Problem statement
Your task is to print, exactly and only, the lines from the start of the entries below through the line with "screw_hook(t2, e2_, 'rusty". Include both ends, but skip the pictures.
BEGIN Records supplied
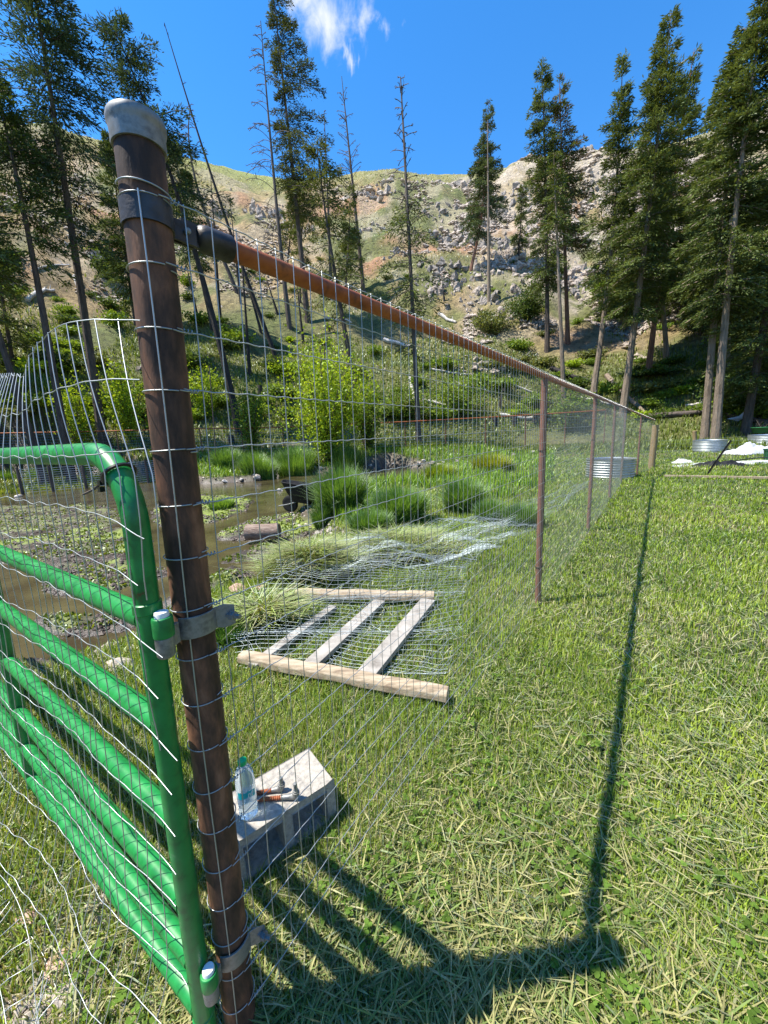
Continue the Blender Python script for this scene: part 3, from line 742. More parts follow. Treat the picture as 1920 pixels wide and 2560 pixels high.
mb.build('lettering', M_white, lab)
M_hookR = noisy('rusty_thread', [(.20,.055,.02),(.42,.13,.045)], 60, rough=.8, bump=.2)
def screw_hook(tip, bend, label, up=.05):
    tip = np.array(tip); bend = np.array(bend); d = bend-tip; L = np.linalg.norm(d); d/=L
    o = thing('screw_hook', label, 'screw hook', tuple(tip), 'gate screw hooks on the block')
    mb = MB(); n=26; pts=[tip+d*L*.62*i/(n*2) for i in range(n*2+1)]
    rad=[(.0078 if i%4 in (0,1) else .0060)*min(1,.35+i/14) for i in range(n*2+1)]
    mb.tube(pts, rad, 12); mb.build('thread', M_hookR, o)
    mb = MB(); q = tip+d*L*.62; side = np.cross(d,(0,0,1.))
    mb.tube([q,q+d*L*.16,bend-d*.012,bend-d*.004+arr(0,0,.003),bend+arr(0,0,.010),bend+arr(0,0,.018)], [.0072,.0088,.011,.0125,.0125,.0125], 14)
    mb.tube([bend+arr(0,0,.018),bend+arr(0,0,.024)], [.0098,.0098],14); mb.tube([bend+arr(0,0,.024),bend+arr(0,0,up)], [.0072,.0068],12)
    mb.build('pin', M_galv, o)
ZB = BH+.0085
t1 = g(636/D,1984/D,ZB); e1_ = g(705/D,1970/D,ZB+.004); t2 = g(640/D,2000/D,ZB); e2_ = g(741/D,1990/D,ZB+.004)
screw_hook(t1, e1_, 'rusty threaded screw hook nearer the block back edge, pin pointing up', .045)
screw_hook(t2, e2_, 'rusty threaded screw hook nearer the block front edge, tapered grey end', .052)

# ------------------------------------------------------------------ timber frame on the grass
tf = thing('timber_frame', 'wooden frame of two peeled timbers and three grey boards lying on the grass', 'timber frame', tuple(g(760,1400,0)))
def timber(a, b, r, nm, m):
    a = np.array(a); b = np.array(b); mb = MB(); n=14; P=[a+(b-a)*i/n+arr(0,0,.004*math.sin(i*1.1)) for i in range(n+1)]
    rad=[r*(.93 if i in (0,n) else 1)*(1+.05*math.sin(i*2.3)) for i in range(n+1)]; 
    dd_=(b-a)/np.linalg.norm(b-a); sd_=np.cross((0,0,1.),dd_); V=[];Fc=[]
    sec=[(-1,-.6),(-.9,.35),(-.55,.8),(.55,.85),(.95,.35),(1,-.6),(.6,-.85),(-.6,-.85)]
    for p_,q_ in zip(P,rad):
        for (u_,v_) in sec: V.append(p_+sd_*u_*q_+arr(0,0,v_*q_*.85))
    for i in range(n):
        for k in range(8): Fc.append((i*8+k,i*8+(k+1)%8,(i+1)*8+(k+1)%8,(i+1)*8+k))
    Fc.append(tuple(range(8))[::-1]); Fc.append(tuple(n*8+k for k in range(8))); mb.add(V,Fc); return mb.build(nm, m, tf, smooth=False, bevel=.004)
timber(g(521,1418,.09), g(968,1500,.09), .046, 'timber', M_wood)
timber(g(640,1281,.10), g(938,1288,.10), .05, 'timber', M_wood)
def board(a, b, w):
    a = np.array(a); b = np.array(b); d = b-a; L = np.linalg.norm(d); d/=L; s = np.cross((0,0,1.),d)
    mb = MB(); mb.box((a+b)/2, L, w, .035, d, s, np.cross(d,s)); return mb.build('board', M_gwood, tf, smooth=False, bevel=.003)
board(g(545,1440,.075), g(720,1312,.08), .07); board(g(655,1452,.08), g(820,1300,.08), .10); board(g(775,1478,.08), g(925,1298,.08), .12)

# ------------------------------------------------------------------ crumpled netting
rows = [((520,1440,.06),(965,1455,.05)),((500,1370,.14),(1000,1360,.06)),((520,1300,.22),(1000,1280,.10)),((600,1210,.30),(1010,1230,.16)),((640,1178,.30),(1050,1200,.16)),
        ((760,1160,.34),(1075,1185,.12)),((860,1150,.24),(1110,1165,.10)),((960,1120,.28),(1160,1140,.08)),((1060,1112,.22),(1195,1110,.06)),((1150,1085,.2),(1235,1075,.08)),((1225,1052,.22),(1290,1042,.12))]
Lr = np.array([g(a[0],a[1],a[2]) for a,b_ in rows]); Rr_ = np.array([g(b_[0],b_[1],b_[2]) for a,b_ in rows])
def ip(A, t):
    k = np.clip(t,0,len(A)-1.001); i = k.astype(int); f = (k-i)[:,None]; f = f*f*(3-2*f); return A[i]*(1-f)+A[i+1]*f
np_ = []
T_ = np.linspace(0,10,230)
for j in range(22):
    u = j/21.; uu = u + .02*np.sin(T_*2.1+j) ; P = ip(Lr,T_)*(1-uu)[:,None]+ip(Rr_,T_)*uu[:,None]
    P[:,2] += (.16*fbm(T_*1.2,np.full_like(T_,u*4),150,3)+.09*fbm(T_*4,np.full_like(T_,u*9),155,3))*sst(1.5,4,T_)+.03*fbm(T_*1.2,np.full_like(T_,u*4),151,3); P[:,0] += .12*fbm(T_*3,np.full_like(T_,j*.4),152,3)
    P[:,2] = np.maximum(P[:,2],.02); np_.append(P)
for t0 in np.concatenate([np.arange(0,2.6,.085),np.arange(2.6,10,.055)]):
    u = np.linspace(0,1,26); tt = t0 + .25*np.sin(u*5+t0)*.5 + .12*fbm(u*4,np.full_like(u,t0),153,2); tt = np.clip(tt,0,10)
    P = ip(Lr,tt)*(1-u)[:,None]+ip(Rr_,tt)*u[:,None]; P[:,2] += (.16*fbm(tt*1.2,u*4,150,3)+.09*fbm(tt*4,u*9,155,3))*sst(1.5,4,tt)+.03*fbm(tt*1.2,u*4,151,3); P[:,0]+=.05*fbm(u*5,np.full_like(u,t0*3),154,2); P[:,2]=np.maximum(P[:,2],.02); np_.append(P)
Vn,Fn = wires(np_, .0012, 3); nb = g(900,1170,0)
no = fast_mesh('wire_netting', Vn, [Fn], M_wire2, smooth=True, base=tuple(nb)); tag(no, 'crumpled pale wire netting unrolled over the grass and the timber frame', 'wire netting')
# piece propped up against the fence
np_ = []; c0 = g(1215,1045,0); c1 = g(1275,1010,.1); 
A_ = g(1160,1000,.25); 
for j in range(16):
    u=np.linspace(0,1,20); w=j/15.; y0 = 10.2
    P = np.array([at(1150+95*q+20*w, 1010-70*q*(1-.35*w)+50*w, y0+1.0*q) for q in u]); P[:,2]+=.05*fbm(u*4,np.full_like(u,j*.3),160,2); P[:,2]=np.maximum(P[:,2],.03); np_.append(P)
for j in range(16):
    w=np.linspace(0,1,20); q=j/15.
    P = np.array([at(1150+95*q+20*w_, 1010-70*q*(1-.35*w_)+50*w_, 10.2+1.0*q) for w_ in w]); P[:,2]+=.05*fbm(w*4,np.full_like(w,j*.3+5),160,2); P[:,2]=np.maximum(P[:,2],.03); np_.append(P)
Vn,Fn = wires(np_, .002, 3); no = fast_mesh('netting_offcut', Vn, [Fn], M_wire2, smooth=True, base=tuple(g(1215,1045,0))); tag(no, 'flap of pale wire netting standing up behind the second rusted fence post', 'wire netting')
exec_part2 = True
# ------------------------------------------------------------------ small things in the creek
def rockhull(mb, c, sx, sy, sz, n=16, rot=None, seed=0):
    r = np.random.default_rng(seed); P = r.normal(size=(n,3)); P /= np.linalg.norm(P,axis=1)[:,None]; P *= r.uniform(.75,1.1,(n,1)); P *= [sx,sy,sz]
    a = r.uniform(0,6.28); R = np.array([[math.cos(a),-math.sin(a),0],[math.sin(a),math.cos(a),0],[0,0,1]]) 
    P = P@R.T
    if rot is not None: P = P@rot.T
    P = P+np.array(c)
    bm = bmesh.new(); vs = [bm.verts.new(p) for p in P]; res = bmesh.ops.convex_hull(bm, input=vs)
    dead = [v for v in bm.verts if not v.link_faces]; bmesh.ops.delete(bm, geom=dead, context='VERTS')
    bm.verts.index_update(); mb.add([v.co[:] for v in bm.verts], [[v.index for v in f.verts] for f in bm.faces]); bm.free()
def stone(px, py, s, m, label, z=None, flat=.6, seed=0, group=None, world=None, name='stone'):
    if world is not None: x, y = world
    else:
        p = hit(px, py, 1.0) ; x, y = p[0], p[1]
    zz = hz(x,y); mb = MB(); rockhull(mb, (x,y,max(zz,WZ-.02)+s*flat*.45), s, s*.75, s*flat, 22, seed=seed)
    o = mb.build(name, m, None, base=(x,y,zz), smooth=False, bevel=s*.10)
    tag(o, label, 'stone', group); return o
stone(515,1282,.13,M_stoneR,'large reddish stone on the mud right of the corner post',seed=1)
stone(565,1280,.09,M_stoneR,'smaller reddish stone at the edge of the long grass',seed=2)
stone(262,1448,.11,M_stone,'rounded grey stone in the mud behind the green gate',seed=3)
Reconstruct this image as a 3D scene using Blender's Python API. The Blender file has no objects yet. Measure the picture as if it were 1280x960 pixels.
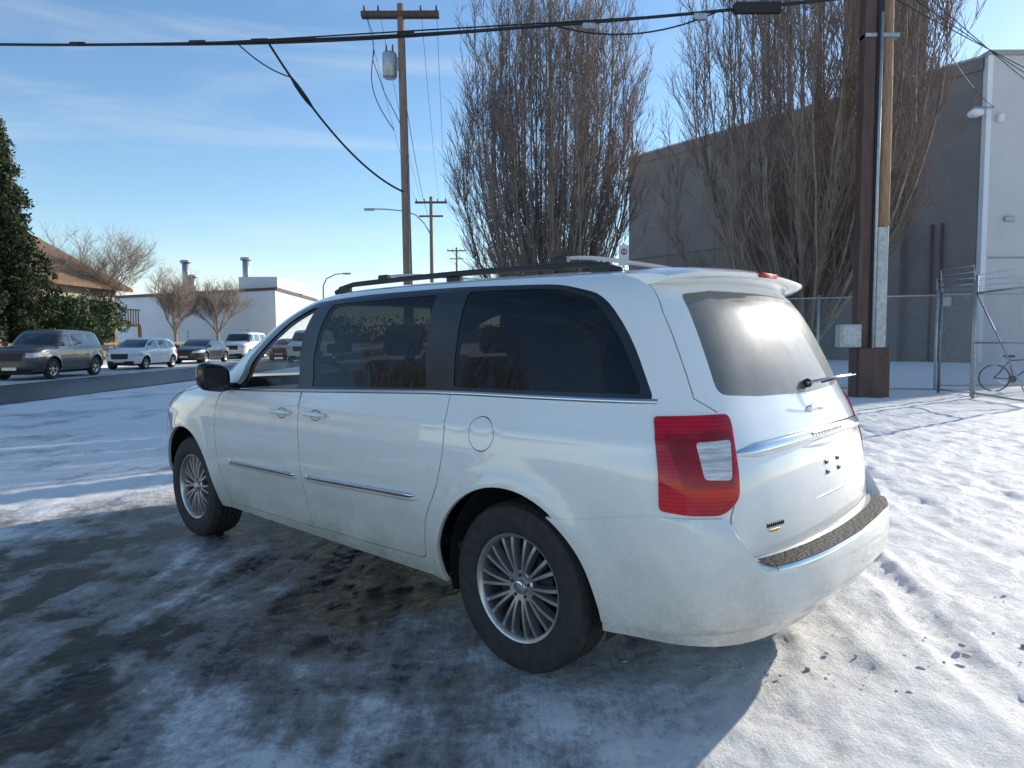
END Records supplied
Response below
Continue the Blender Python script for this scene: part 3, from line 742. More parts follow. Treat the picture as 1920 pixels wide and 2560 pixels high.
mb.build('lettering', M_white, lab)
M_hookR = noisy('rusty_thread', [(.20,.055,.02),(.42,.13,.045)], 60, rough=.8, bump=.2)
def screw_hook(tip, bend, label, up=.05):
    tip = np.array(tip); bend = np.array(bend); d = bend-tip; L = np.linalg.norm(d); d/=L
    o = thing('screw_hook', label, 'screw hook', tuple(tip), 'gate screw hooks on the block')
    mb = MB(); n=26; pts=[tip+d*L*.62*i/(n*2) for i in range(n*2+1)]
    rad=[(.0078 if i%4 in (0,1) else .0060)*min(1,.35+i/14) for i in range(n*2+1)]
    mb.tube(pts, rad, 12); mb.build('thread', M_hookR, o)
    mb = MB(); q = tip+d*L*.62; side = np.cross(d,(0,0,1.))
    mb.tube([q,q+d*L*.16,bend-d*.012,bend-d*.004+arr(0,0,.003),bend+arr(0,0,.010),bend+arr(0,0,.018)], [.0072,.0088,.011,.0125,.0125,.0125], 14)
    mb.tube([bend+arr(0,0,.018),bend+arr(0,0,.024)], [.0098,.0098],14); mb.tube([bend+arr(0,0,.024),bend+arr(0,0,up)], [.0072,.0068],12)
    mb.build('pin', M_galv, o)
ZB = BH+.0085
t1 = g(636/D,1984/D,ZB); e1_ = g(705/D,1970/D,ZB+.004); t2 = g(640/D,2000/D,ZB); e2_ = g(741/D,1990/D,ZB+.004)
screw_hook(t1, e1_, 'rusty threaded screw hook nearer the block back edge, pin pointing up', .045)
screw_hook(t2, e2_, 'rusty threaded screw hook nearer the block front edge, tapered grey end', .052)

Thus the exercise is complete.